With all the sun of its latitude, but a heat much reduced by its altitude, and surrounded by great rolling cliffs and forests, valleys and rivers – the Río Genal is the cleanest in Europe – it has long attracted artists and has a vibrant resident community of them to this day.

The town has long attracted artists and travellers

The town has long attracted artists and travellers

Credit:
getty

As with the real Notting Hill, the professional artists moved there for its authenticity, and bohemians of a richer class soon followed with their greater wealth, pushing up prices, but also gentrifying in not entirely unpleasant ways for the visitor.

My friends – a financier and his photographer wife – live in a beautiful, vine-shaded sanctuary of a home which used to belong to Princess Diana’s favourite dress designer, the late Victor Edelstein. The billionaire Lord Sainsbury bought a house just outside the village, the CEO of Sothebys within, and the actors Hugh Dancy and Claire Danes spent some of their honeymoon here as well.  

The best hotel to stay in, suitable to both the surroundings and the clientele, is the exquisite little boutique La Fructuosa, owned and run by a Belgian couple, Daniel and Catherine. They also have one of the best restaurants in town, with frequent guest chefs and musical accompaniment. While I am staying our food is provided by that innovative and individualist maestro, Guillermo Jacob Lorenzo, whose own famed restaurant in Ronda, De Locos Tapas, reopens this month, while Rocío Sánchez Ruiz played guitar.

Of a similar level of excellence is Platero & Co, run by Hellen and Barry from the Netherlands, whom the Michelin Guide called “a perfection… of rustic ambience.”

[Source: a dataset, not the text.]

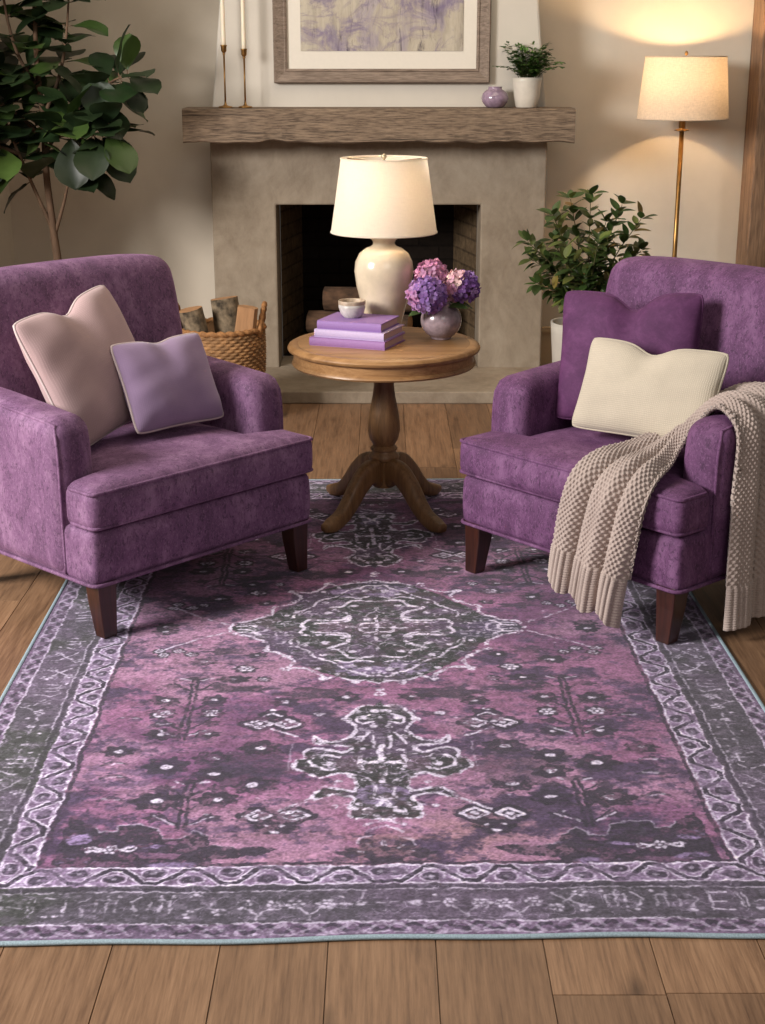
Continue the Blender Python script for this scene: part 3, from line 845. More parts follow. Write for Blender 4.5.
def bulb_mat(name, col, strength):
    m, nt, b = new_mat(name)
    setin(nt, b, Base_Color=(1, 0.9, 0.75, 1), Emission_Color=col, Emission_Strength=strength, Roughness=0.4)
    return m
WARM = (1.0, 0.66, 0.34)
MT['bulb'] = bulb_mat('lit_bulb', (1.0, 0.72, 0.42, 1), 6.0)

def build_floor_lamp():
    t = thing('floor_lamp', 'slim brass floor lamp with a lit oatmeal linen drum shade by the back wall', 'floor lamp', (1.455, 7.28, 0))
    mb = MB(); lathe(mb, [(0, 0), (0.14, 0), (0.142, 0.006), (0.138, 0.016), (0.02, 0.024), (0.013, 0.034)], 44); mb.build('base', MT['brass'], t)
    mb = MB(); lathe(mb, [(0.0115, 0.02), (0.0115, 1.235)], 20); mb.build('pole', MT['brass'], t)
    mb = MB(); lathe(mb, [(0.012, 1.228), (0.036, 1.232), (0.036, 1.236), (0.012, 1.24), (0.016, 1.245), (0.016, 1.31), (0.02, 1.315), (0.02, 1.36)], 24); mb.build('socket', MT['brass'], t)
    shade_mesh(0.219, 0.193, 1.287, 1.575).build('lamp_shade', MT['shade_linen'], t)
    for z, r in ((1.287, 0.219), (1.575, 0.193)):
        mb = MB(); tube(mb, [(r * math.cos(2 * PI * k / 72), r * math.sin(2 * PI * k / 72), z) for k in range(72)], 0.003, 6, closed=True); mb.build('shade_trim', MT['shade_linen'], t)
    mb = MB()
    for k in range(3):
        a = 2 * PI * k / 3 + 0.4; tube(mb, [(0, 0, 1.565), (0.193 * math.cos(a), 0.193 * math.sin(a), 1.57)], 0.002, 6)
    for sg in (-1, 1):
        tube(mb, smooth_path([(0, sg * 0.016, 1.33), (0, sg * 0.055, 1.42), (0, sg * 0.045, 1.52), (0, 0, 1.565)], 6), 0.0018, 6)
    mb.build('harp', MT['brass'], t)
    mb = MB(); lathe(mb, [(0.003, 1.565), (0.007, 1.572), (0.004, 1.58), (0.009, 1.588), (0.006, 1.598), (0, 1.601)], 16); mb.build('finial', MT['brass'], t)
    mb = MB(); lathe(mb, [(0.012, 1.36), (0.014, 1.38), (0.03, 1.42), (0.032, 1.44), (0.022, 1.465), (0, 1.473)], 24); mb.build('bulb', MT['bulb'], t)
    point('bulb_light', (0, 0, 1.48), 22, (1.0, 0.64, 0.32), 0.03, t)
build_floor_lamp()

# ------------------------------------------------------------------ pedestal table
TX, TY, TZ = 0.005, 4.955, 0.626
def build_table():
    t = thing('pedestal_table', 'round honey oak pedestal table between the two armchairs', 'side table', (TX, TY, 0.006))
    mb = MB()
    lathe(mb, [(0, 0.62), (0.294, 0.62), (0.297, 0.6185), (0.300, 0.62), (0.318, 0.62), (0.329, 0.614), (0.333, 0.606), (0.331, 0.599), (0.324, 0.594), (0.316, 0.592), (0, 0.592)], 96)
    o = mb.build('tabletop', MT['table'], t, angle=40)
    mb = MB()
    lathe(mb, [(0.313, 0.592), (0.312, 0.562), (0.317, 0.557), (0.319, 0.551), (0.314, 0.545), (0.296, 0.544), (0.296, 0.592)], 96, caps=False)
    mb.build('apron', MT['table'], t, angle=40)
    mb = MB(); lathe(mb, [(0, 0.575), (0.09, 0.575), (0.09, 0.589), (0, 0.589)], 32)
    lathe(mb, [(0.046, 0.578), (0.040, 0.545), (0.036, 0.50), (0.035, 0.47), (0.040, 0.43), (0.050, 0.38), (0.0565, 0.34), (0.057, 0.31), (0.051, 0.28), (0.041, 0.262), (0.037, 0.256), (0.043, 0.251), (0.048, 0.245),
               (0.0475, 0.24), (0.042, 0.236), (0.044, 0.23), (0.053, 0.222), (0.055, 0.214), (0.052, 0.206), (0.044, 0.202), (0.040, 0.195), (0.040, 0.11), (0.036, 0.104), (0, 0.102)], 48)
    mb.build('pedestal', MT['table_leg'], t, angle=40)
    for k, ang in enumerate((51, 129, 231, 309)):
        a = math.radians(ang); hd = Vector((math.cos(a), math.sin(a), 0))
        path = [(0.02, 0.150), (0.055, 0.168), (0.095, 0.165), (0.145, 0.128), (0.19, 0.080), (0.235, 0.044), (0.285, 0.027), (0.32, 0.024)]
        rad = [(0.048, 0.023), (0.045, 0.025), (0.042, 0.026), (0.037, 0.026), (0.032, 0.0255), (0.027, 0.025), (0.0235, 0.027), (0.014, 0.018)]
        P = smooth_path([hd * r + Vector((0, 0, z)) for r, z in path], 5)
        R0 = lerp_list([r[0] for r in rad], 5); R1 = lerp_list([r[1] for r in rad], 5)
        mb = MB(); tube(mb, P, list(zip(R0, R1)), 20, up=(0, 0, 1), sq=0.62)
        mb.build('leg', MT['table_leg'], t)
build_table()

def build_table_lamp():
    t = thing('table_lamp', 'lit cream ceramic table lamp with a white tapered shade on the round table', 'table lamp', (0.005, 5.125, TZ))
    mb = MB()
    lathe(mb, [(0, 0), (0.054, 0), (0.058, 0.006), (0.066, 0.05), (0.082, 0.11), (0.097, 0.17), (0.104, 0.222), (0.100, 0.256), (0.086, 0.284), (0.064, 0.301), (0.046, 0.308), (0.039, 0.315), (0.038, 0.322), (0.042, 0.33), (0.050, 0.336), (0.051, 0.342), (0.046, 0.346), (0.02, 0.347), (0.0, 0.347)], 64)
    mb.build('ceramic_base', MT['glaze_cream'], t)
    mb = MB(); lathe(mb, [(0.016, 0.346), (0.016, 0.353), (0.009, 0.358), (0.009, 0.40), (0.017, 0.405), (0.017, 0.455), (0, 0.456)], 24); mb.build('socket', MT['brass'], t)
    shade_mesh(0.185, 0.149, 0.358, 0.607).build('lamp_shade', MT['shade_white'], t)
    for z, r in ((0.358, 0.185), (0.607, 0.149)):
        mb = MB(); tube(mb, [(r * math.cos(2 * PI * k / 72), r * math.sin(2 * PI * k / 72), z) for k in range(72)], 0.0028, 6, closed=True); mb.build('shade_trim', MT['shade_white'], t)
    mb = MB()
    for k in range(3):
        a = 2 * PI * k / 3 + 0.5; tube(mb, [(0, 0, 0.594), (0.149 * math.cos(a), 0.149 * math.sin(a), 0.602)], 0.002, 6)
    for sg in (-1, 1):
        tube(mb, smooth_path([(sg * 0.014, 0, 0.42), (sg * 0.05, 0, 0.49), (sg * 0.04, 0, 0.565), (0, 0, 0.594)], 6), 0.0018, 6)
    mb.build('harp', MT['brass'], t)
    mb = MB(); lathe(mb, [(0.003, 0.592), (0.008, 0.598), (0.004, 0.604), (0.010, 0.612), (0.008, 0.620), (0, 0.624)], 16); mb.build('finial', MT['finial'], t)
    mb = MB(); lathe(mb, [(0.012, 0.456), (0.014, 0.47), (0.028, 0.505), (0.03, 0.522), (0.021, 0.548), (0, 0.556)], 24); mb.build('bulb', MT['bulb'], t)
    point('bulb_light', (0, 0, 0.515), 20, WARM, 0.032, t)
build_table_lamp()

# ------------------------------------------------------------------ books, bowl, vase, hydrangeas
def book(label, z, L, D, T, mat, x, y, rz):
    t = thing('book', label, 'book', (x, y, z), rz, 'books stacked on the round table')
    mb = MB(); e = 0.003
    box(mb, -L / 2, L / 2, -D / 2, D / 2, 0, e); box(mb, -L / 2, L / 2, -D / 2, D / 2, T - e, T)
    V = []; F = []; n = 8                                          # rounded spine along the front long side
    for k in range(n + 1):
        a = PI * k / n
        for x_ in (-L / 2, L / 2): V.append((x_, -D / 2 + 0.003 - 0.006 * math.sin(a), T / 2 - (T / 2) * math.cos(a)))
    for k in range(n):
        F.append((2 * k, 2 * k + 1, 2 * k + 3, 2 * k + 2))
    V2 = [(p[0], p[1] + 0.004, T / 2 + (p[2] - T / 2) * 0.86) for p in V]; m = len(V)
    F2 = [tuple(i + m for i in f) for f in F]
    F3 = []
    for k in range(n):
        for s_ in (0, 1): F3.append((2 * k + s_, 2 * k + 2 + s_, m + 2 * k + 2 + s_, m + 2 * k + s_))
    mb.add(V + V2, F + F2 + F3)
    mb.build('cover', mat, t, smooth=False)
    mb = MB(); box(mb, -L / 2 + 0.006, L / 2 - 0.006, -D / 2 + 0.004, D / 2 - 0.006, e, T - e); mb.build('pages', MT['pages'], t, smooth=False)
RZ = math.radians(-21)
book('purple clothbound book at the bottom of the stack', TZ, 0.275, 0.20, 0.028, MT['book_purple'], -0.085, 4.945, RZ)
book('pale lilac clothbound book in the middle of the stack', TZ + 0.028, 0.255, 0.195, 0.027, MT['book_pale'], -0.078, 4.952, RZ - 0.01)
book('violet clothbound book on top of the stack under the bowl', TZ + 0.055, 0.232, 0.185, 0.029, MT['book_lilac'], -0.082, 4.957, RZ + 0.02)
t = thing('ceramic_bowl', 'small speckled stoneware bowl with a warm-toned rim on the top book', 'bowl', (-0.105, 4.975, TZ + 0.084))
mb = MB(); lathe(mb, [(0, 0), (0.028, 0), (0.030, 0.003), (0.040, 0.014), (0.046, 0.034), (0.0465, 0.046), (0.0435, 0.046), (0.042, 0.03), (0.03, 0.012), (0, 0.008)], 40); mb.build('body', MT['glaze_speckle'], t)
mb = MB(); lathe(mb, [(0.0468, 0.045), (0.047, 0.054), (0.0465, 0.058), (0.0445, 0.058), (0.0432, 0.054), (0.0432, 0.045)], 40, caps=False); o = mb.build('rim', MT['glaze_rim'], t); o['label'] = 'warmer toned rim'

VX, VY = 0.204, 5.02
mb = MB()
pr_ = [(0, 0), (0.032, 0), (0.036, 0.003)]
for k in range(3, 17):
    a = -PI / 2 + PI * k / 19; pr_.append((0.0715 * math.cos(a), 0.066 + 0.0675 * math.sin(a)))
pr_ += [(0.029, 0.125), (0.031, 0.131), (0.027, 0.131), (0.025, 0.122), (0.06, 0.09), (0.06, 0.04), (0, 0.012)]
lathe(mb, pr_, 48)
o = mb.build('round_vase', MT['glaze_mauve']); o.location = (VX, VY, TZ)
tag(o, 'round mauve-grey glazed vase holding hydrangeas on the table', 'vase')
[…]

As a getaway, Gaucín is just as well served by taking one of idiosyncratic range of apartments available, from the Romano-Moroccan glories of Casa Mosaica, designed and run by Emma Cornish and decorated with work by her ex-husband, Mosaicist Stephen Windsor-Clive, to the more relaxed and easy-going hillside villa run by jazz singer Elizabeth Zeder and her husband Jonas.

This would better allow one to take advantage of the amazing local produce available at little shops like the organic groceries of La Tienda Verde, or the wines and cheeses of La Posada.

Almond blosson near the Spanish town

Almond blosson near the Spanish town

Credit:
getty

However, it is the views and the landscape that make this village what it is, and there are endless walks around the area, well described in person or in his books by Patrick Elvin, or the wider area, from Ronda to the coast, there is the famed Guy Hunter-Watts. For the equestrians among readers, there is the horseback option – by Klarina Pichler with Riding Andalusia, or you can even learn to play polo just down the road from Gaucín with its sister organisation Polo Andalusia.